A Publishing Family Heritage
by Rev. David T. Myers
From 1839 and on in to the 1960’s, one family surely set the record for publishing in the news world. That family was the Converse family and their religious magazine continues to be published on the web in the present day, though others are at the head of it. The magazine is The Christian Observer.
The patriarch of the family was Amasa Converse, born on August 21, 1795 in Lyine, New Hampshire. His education included Phillips Academy in Andover. After that, he taught for a while when he grew up in adulthood. Then he entered Dartmouth College in 1818, where four years later he graduated with honors. Feeling a call into the gospel ministry, he entered Princeton Theological Seminary.
His sole teacher was Dr. Archibald Alexander, where he learned the famous theological system of doctrine of what later on became Old School Presbyterians. In fact, so well did he learn it, that Dr. Alexander told him that he had enough book knowledge for a vocation and seek a milder climate in which to communicate it!

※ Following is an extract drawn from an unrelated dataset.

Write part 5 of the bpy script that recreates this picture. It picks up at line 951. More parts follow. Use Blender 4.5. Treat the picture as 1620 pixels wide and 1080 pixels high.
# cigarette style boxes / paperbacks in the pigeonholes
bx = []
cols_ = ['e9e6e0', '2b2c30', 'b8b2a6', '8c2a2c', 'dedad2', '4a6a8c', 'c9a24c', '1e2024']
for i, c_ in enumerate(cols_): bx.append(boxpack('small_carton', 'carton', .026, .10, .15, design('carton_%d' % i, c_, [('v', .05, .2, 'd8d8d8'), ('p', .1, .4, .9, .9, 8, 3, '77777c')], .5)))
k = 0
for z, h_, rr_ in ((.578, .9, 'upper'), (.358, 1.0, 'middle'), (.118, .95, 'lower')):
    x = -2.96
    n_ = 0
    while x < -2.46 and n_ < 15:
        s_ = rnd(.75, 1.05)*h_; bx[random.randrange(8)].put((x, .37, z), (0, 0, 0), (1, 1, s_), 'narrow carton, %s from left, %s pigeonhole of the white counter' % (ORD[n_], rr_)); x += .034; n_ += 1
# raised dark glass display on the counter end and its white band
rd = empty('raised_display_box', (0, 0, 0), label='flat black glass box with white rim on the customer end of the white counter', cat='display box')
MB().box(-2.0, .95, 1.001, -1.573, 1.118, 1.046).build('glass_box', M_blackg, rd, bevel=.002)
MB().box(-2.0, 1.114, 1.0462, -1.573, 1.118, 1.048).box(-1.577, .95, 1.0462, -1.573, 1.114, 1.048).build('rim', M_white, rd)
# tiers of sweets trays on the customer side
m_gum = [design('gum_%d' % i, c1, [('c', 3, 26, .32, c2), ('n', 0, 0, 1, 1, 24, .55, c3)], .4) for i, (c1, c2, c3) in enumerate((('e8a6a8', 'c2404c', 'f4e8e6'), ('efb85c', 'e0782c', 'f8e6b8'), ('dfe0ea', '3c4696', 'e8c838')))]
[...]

Ordained by the Presbytery of Hanover in 1826, he became a missionary in Virginia for two years. But then the door opened for him for what would become his life’s calling in publishing. He became editor of The Visitor and Telegraph newspaper in Richmond, Virginia for twelve years until 1839.
The Christian Observer came upon the scene in 1840. This namesake of a magazine absorbed fourteen other periodicals of that day, like the Religious Remembrancer, The Family Visitor, The Religious Telegraph and Observer, The Protestant and Herald, and The Cincinnati Standard. Its real base was finally established in Louisville, Kentucky.
The Christian Observer was published first in Philadelphia, Pennsylvania from 1840 to 1861. It was ruthlessly ordered closed by Lincoln’s Secretary of War, Stanton, but a local United States District Attorney rejected the attempt, citing freedom of the press. Seeing the proverbial handwriting on the wall, Amasa Converse closed up the publishing house in Philadelphia, and opened another one in Richmond, Virginia in 1861, where for the next eight years it was to be used of the Lord to help bring revival among the Confederate Army. After the war, it moved to Louisville, Kentucky until 1872.
Amasa Converse died in December of 1872, but the work continued under the eldest son, and later other members of the Converse family, until at last it traded hands and came under the oversight of the Edwin Elliott family in the later half of the 20th century.
Words to live by: The power of the printed word, and often in this case, the printed Word of God, can be an effective tool in the hands of the Holy Spirit to point sinners to Christ, and saints to sanctification. When God calls an individual, and in this case, an entire family of publishers, much good will occur for Christ’s kingdom from such a ministry today. To this day The Christian Observer continues to be a vehicle for Presbyterian and Reformed ministries, operating now solely as an Internet-based newspaper.